OMG Fox News Actually Did a Good Job on Something
Fox News’ on-air contortions to defend President Donald Trump are by now so familiar that we’ve internalized them as an absurd fixture of political media. But Chief National Correspondent Ed Henry provided a man-bites-dog moment on Wednesday afternoon, reminding us that the network can put pressure on the administration when it wants to—and how rarely that is.
It was not, on the other hand, Scott Pruitt’s lucky day. The EPA administrator has been under mounting scrutiny amid revelations that he lived on the cheap at a Washington townhouse owned by the wife of an energy lobbyist and bypassed the White House to give his favorite aides big pay raises. The Wall Street Journal even reported that administration officials have opened an official inquiry into his conduct.
Feeling the heat on Wednesday, Pruitt slunk over to the normally friendly Fox News to answer some questions about it all. But Henry gave him no quarter:
Henry: If you’re committed to the Trump agenda, why did you go around the president and the White House to give pay raises to two staffers?

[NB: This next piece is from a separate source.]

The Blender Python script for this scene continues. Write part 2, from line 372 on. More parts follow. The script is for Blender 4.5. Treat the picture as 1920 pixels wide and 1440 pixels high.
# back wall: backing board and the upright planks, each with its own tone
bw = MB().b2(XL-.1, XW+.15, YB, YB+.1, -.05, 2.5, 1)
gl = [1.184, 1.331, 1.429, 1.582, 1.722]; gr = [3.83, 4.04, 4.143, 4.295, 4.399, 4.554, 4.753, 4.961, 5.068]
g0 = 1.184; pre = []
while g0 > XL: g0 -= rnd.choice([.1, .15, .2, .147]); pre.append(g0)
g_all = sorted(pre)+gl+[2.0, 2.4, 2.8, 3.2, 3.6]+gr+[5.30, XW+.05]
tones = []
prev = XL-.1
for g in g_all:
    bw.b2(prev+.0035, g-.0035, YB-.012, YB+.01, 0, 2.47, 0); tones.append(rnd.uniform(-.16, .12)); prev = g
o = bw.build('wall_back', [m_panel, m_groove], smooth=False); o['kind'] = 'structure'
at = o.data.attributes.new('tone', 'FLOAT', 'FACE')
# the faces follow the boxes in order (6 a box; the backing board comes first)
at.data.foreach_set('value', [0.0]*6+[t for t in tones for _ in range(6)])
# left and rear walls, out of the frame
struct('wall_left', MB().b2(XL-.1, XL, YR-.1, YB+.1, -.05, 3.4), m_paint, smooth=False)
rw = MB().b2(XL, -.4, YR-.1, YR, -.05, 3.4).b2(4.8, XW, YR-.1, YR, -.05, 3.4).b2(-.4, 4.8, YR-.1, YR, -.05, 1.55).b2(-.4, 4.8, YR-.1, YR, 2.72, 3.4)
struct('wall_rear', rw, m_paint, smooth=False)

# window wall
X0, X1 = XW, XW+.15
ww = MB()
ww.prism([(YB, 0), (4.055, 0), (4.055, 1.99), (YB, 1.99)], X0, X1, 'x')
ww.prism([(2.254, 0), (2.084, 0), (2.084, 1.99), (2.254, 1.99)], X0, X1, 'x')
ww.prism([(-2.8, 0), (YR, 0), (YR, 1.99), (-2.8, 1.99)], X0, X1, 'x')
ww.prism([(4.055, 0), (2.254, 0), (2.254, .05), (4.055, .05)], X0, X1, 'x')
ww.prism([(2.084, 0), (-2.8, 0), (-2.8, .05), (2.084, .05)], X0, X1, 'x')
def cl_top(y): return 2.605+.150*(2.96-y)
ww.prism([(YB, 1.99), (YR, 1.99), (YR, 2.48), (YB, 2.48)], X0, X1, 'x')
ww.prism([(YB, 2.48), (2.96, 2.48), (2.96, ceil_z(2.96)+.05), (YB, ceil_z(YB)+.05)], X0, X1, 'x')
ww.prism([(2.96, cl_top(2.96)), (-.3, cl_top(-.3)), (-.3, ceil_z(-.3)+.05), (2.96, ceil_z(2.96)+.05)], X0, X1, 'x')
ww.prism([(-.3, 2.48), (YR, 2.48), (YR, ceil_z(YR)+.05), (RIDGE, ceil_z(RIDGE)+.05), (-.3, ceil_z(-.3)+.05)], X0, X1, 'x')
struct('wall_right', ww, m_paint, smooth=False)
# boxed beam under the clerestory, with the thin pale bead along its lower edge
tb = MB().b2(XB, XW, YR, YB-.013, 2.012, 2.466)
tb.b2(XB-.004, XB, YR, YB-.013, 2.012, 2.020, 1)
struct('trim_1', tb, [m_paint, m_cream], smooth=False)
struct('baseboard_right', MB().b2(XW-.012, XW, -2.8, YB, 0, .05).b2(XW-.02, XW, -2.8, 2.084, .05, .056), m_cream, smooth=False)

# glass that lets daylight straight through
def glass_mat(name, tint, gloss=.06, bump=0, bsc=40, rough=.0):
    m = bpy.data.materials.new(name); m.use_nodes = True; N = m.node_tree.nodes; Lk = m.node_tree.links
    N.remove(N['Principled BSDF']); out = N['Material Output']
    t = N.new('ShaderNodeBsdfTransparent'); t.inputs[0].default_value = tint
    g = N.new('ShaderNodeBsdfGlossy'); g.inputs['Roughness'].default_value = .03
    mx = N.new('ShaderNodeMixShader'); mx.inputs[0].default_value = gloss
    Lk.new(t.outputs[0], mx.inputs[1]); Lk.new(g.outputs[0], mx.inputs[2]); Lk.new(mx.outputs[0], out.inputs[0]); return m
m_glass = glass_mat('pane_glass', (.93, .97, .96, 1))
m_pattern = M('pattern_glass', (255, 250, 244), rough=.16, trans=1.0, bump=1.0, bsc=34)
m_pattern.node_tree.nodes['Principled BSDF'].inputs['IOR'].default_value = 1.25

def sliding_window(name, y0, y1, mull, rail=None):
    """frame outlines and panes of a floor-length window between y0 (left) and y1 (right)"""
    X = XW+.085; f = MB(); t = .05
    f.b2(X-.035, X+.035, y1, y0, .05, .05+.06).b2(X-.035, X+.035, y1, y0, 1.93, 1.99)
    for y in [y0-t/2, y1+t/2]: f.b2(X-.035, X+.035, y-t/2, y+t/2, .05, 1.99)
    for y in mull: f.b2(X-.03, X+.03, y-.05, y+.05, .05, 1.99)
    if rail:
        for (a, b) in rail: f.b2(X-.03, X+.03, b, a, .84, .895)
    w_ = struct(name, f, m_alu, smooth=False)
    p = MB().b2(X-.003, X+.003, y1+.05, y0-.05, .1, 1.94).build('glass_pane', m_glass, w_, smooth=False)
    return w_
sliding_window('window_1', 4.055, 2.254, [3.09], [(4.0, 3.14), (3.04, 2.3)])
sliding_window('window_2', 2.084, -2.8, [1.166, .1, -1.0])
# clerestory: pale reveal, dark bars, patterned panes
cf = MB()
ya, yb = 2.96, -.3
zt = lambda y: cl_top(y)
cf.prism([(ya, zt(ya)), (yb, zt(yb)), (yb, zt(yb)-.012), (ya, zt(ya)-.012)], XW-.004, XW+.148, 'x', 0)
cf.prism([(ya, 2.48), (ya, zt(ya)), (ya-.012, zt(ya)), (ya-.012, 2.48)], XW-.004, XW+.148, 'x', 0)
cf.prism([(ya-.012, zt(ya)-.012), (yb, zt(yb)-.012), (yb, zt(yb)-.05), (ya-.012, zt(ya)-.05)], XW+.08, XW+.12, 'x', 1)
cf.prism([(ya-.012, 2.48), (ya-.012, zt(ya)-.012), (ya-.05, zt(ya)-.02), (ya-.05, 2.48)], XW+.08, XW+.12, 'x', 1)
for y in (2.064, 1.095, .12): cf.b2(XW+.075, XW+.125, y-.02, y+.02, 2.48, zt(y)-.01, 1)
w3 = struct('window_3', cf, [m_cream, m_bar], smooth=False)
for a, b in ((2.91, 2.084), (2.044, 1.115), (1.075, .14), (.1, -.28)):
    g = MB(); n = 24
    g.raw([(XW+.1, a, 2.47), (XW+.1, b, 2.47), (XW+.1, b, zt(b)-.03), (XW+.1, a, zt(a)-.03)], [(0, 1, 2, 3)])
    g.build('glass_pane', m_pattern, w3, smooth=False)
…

Pruitt: I did not. My staff did. I found out about that yesterday and I changed it. I issued a statement yesterday walking back those pay raises that should not have been done.
Henry: Is someone going to be fired for that?
Pruitt: There will be some accountability.
Henry: A career person or a political person?
Pruitt: I don’t know.
Henry: You don’t know? You run the agency. You don’t know who did this?
The cabinet secretary continued to squirm, and Henry kept pushing. He even walked Pruitt into a set-piece question comparing his staffers’ raises to the country’s median national income. It was a rare and beautiful sight above a Fox News chyron:
The interview came a day after EPA officials allowed only Fox News into an event with Pruitt without informing competitors CNN, CBS, NBC, and ABC. Instead of basking in that exclusive access, CNN reports, Fox “alerted the networks and a pool was established allowing networks equal access to the event.” Fox helped the media—that monolithic enemy it so often criticizes—keep up a full-court press on an embattled Trump administration official.
It’s no coincidence that Pruitt and his handlers looked toward Fox in both situations. The network’s “opinion” offerings comprise a de facto propaganda arm of the Trump administration. In exposing the EPA administrator for what he is, though, Henry also exposed his own colleagues for being nice enough to Trump to get access in the first place.